** BEGIN DATA FOR PROCESSING **

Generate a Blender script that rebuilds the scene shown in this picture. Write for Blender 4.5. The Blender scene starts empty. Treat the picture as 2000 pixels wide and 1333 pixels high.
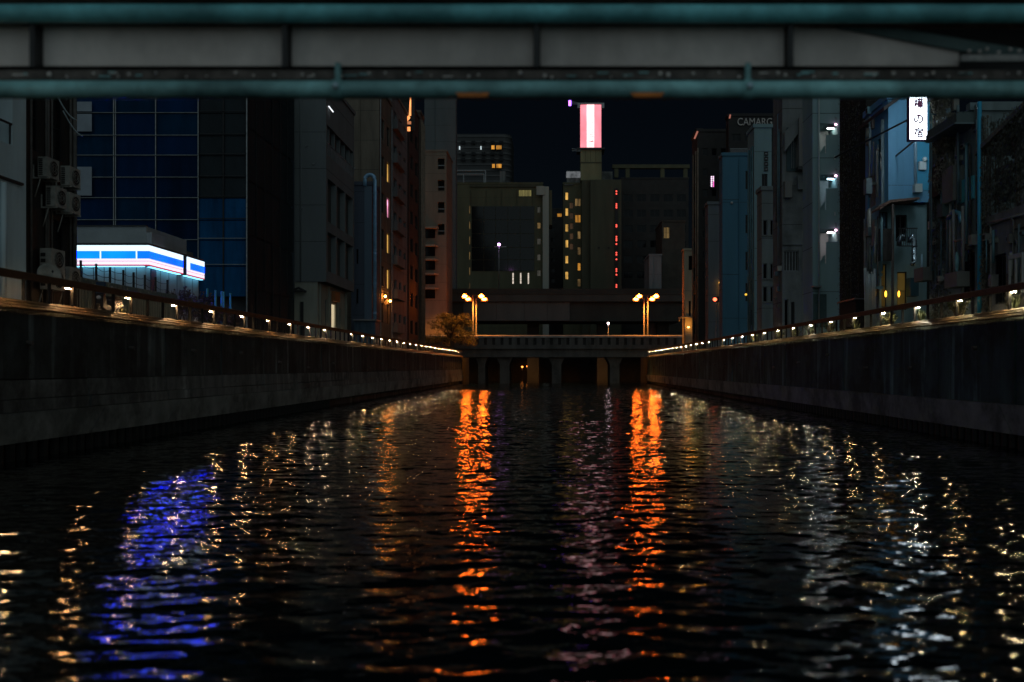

** END DATA FOR PROCESSING **
** BEGIN DATA FOR PROCESSING **

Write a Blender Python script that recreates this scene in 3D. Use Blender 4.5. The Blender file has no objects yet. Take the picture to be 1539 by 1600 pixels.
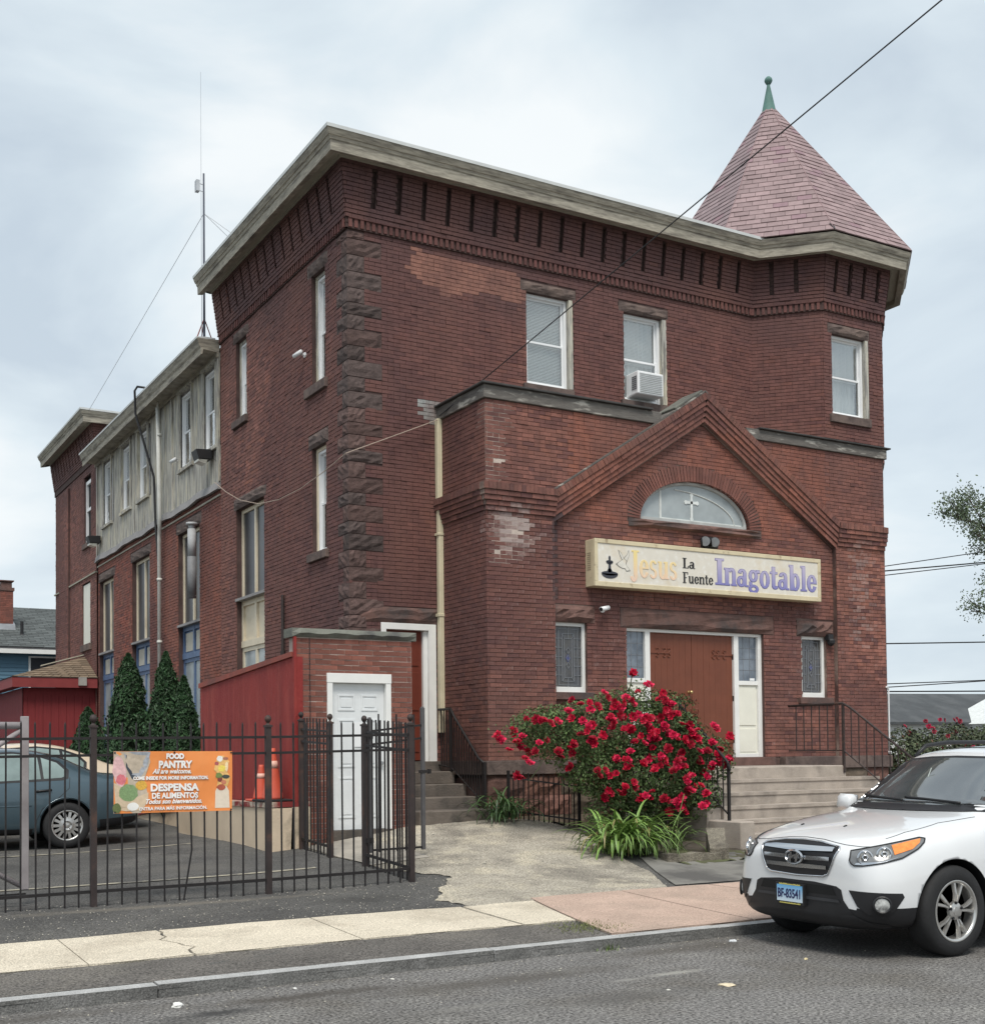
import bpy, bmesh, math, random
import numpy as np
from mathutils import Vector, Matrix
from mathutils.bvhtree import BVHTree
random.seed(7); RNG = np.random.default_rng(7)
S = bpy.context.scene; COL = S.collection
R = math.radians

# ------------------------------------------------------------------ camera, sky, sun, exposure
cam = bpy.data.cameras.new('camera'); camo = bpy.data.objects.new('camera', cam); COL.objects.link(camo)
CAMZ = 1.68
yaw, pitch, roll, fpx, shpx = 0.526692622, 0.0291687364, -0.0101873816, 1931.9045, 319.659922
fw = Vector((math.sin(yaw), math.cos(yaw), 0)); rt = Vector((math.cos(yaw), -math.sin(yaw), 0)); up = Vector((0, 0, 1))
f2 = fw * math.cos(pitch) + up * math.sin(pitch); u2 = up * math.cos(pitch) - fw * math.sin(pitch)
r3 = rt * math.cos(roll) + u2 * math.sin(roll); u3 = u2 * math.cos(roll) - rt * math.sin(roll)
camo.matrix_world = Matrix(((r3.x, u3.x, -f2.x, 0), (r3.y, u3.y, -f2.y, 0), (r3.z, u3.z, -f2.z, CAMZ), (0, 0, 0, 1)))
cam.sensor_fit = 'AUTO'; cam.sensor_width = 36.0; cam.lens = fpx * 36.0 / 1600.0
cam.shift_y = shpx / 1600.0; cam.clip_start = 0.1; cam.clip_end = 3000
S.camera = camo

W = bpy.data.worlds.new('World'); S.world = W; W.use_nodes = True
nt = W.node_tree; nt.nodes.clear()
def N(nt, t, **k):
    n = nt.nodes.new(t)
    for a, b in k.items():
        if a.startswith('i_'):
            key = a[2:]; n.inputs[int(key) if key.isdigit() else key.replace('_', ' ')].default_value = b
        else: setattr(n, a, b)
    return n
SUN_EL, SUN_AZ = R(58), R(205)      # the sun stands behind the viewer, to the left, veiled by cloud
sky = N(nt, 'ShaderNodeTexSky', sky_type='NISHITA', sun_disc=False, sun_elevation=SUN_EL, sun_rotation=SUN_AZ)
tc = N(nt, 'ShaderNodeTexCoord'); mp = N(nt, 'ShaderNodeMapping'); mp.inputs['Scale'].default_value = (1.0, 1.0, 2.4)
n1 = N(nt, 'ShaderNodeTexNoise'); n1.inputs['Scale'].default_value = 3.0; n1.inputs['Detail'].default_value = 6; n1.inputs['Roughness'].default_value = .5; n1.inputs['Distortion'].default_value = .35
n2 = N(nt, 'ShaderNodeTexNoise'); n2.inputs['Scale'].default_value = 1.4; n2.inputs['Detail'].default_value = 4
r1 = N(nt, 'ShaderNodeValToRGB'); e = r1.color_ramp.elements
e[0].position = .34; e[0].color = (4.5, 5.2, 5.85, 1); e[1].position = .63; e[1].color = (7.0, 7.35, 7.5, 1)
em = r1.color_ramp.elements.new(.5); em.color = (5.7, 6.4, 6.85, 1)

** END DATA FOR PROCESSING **

**THE PROBLEM**
Search the data for "pixels". Copy every line that has it.

**EXERCISE OUTPUT**
Generate a Blender script that rebuilds the scene shown in this picture. Write for Blender 4.5. The Blender scene starts empty. Treat the picture as 2000 pixels wide and 1333 pixels high.
Write a Blender Python script that recreates this scene in 3D. Use Blender 4.5. The Blender file has no objects yet. Take the picture to be 1539 by 1600 pixels.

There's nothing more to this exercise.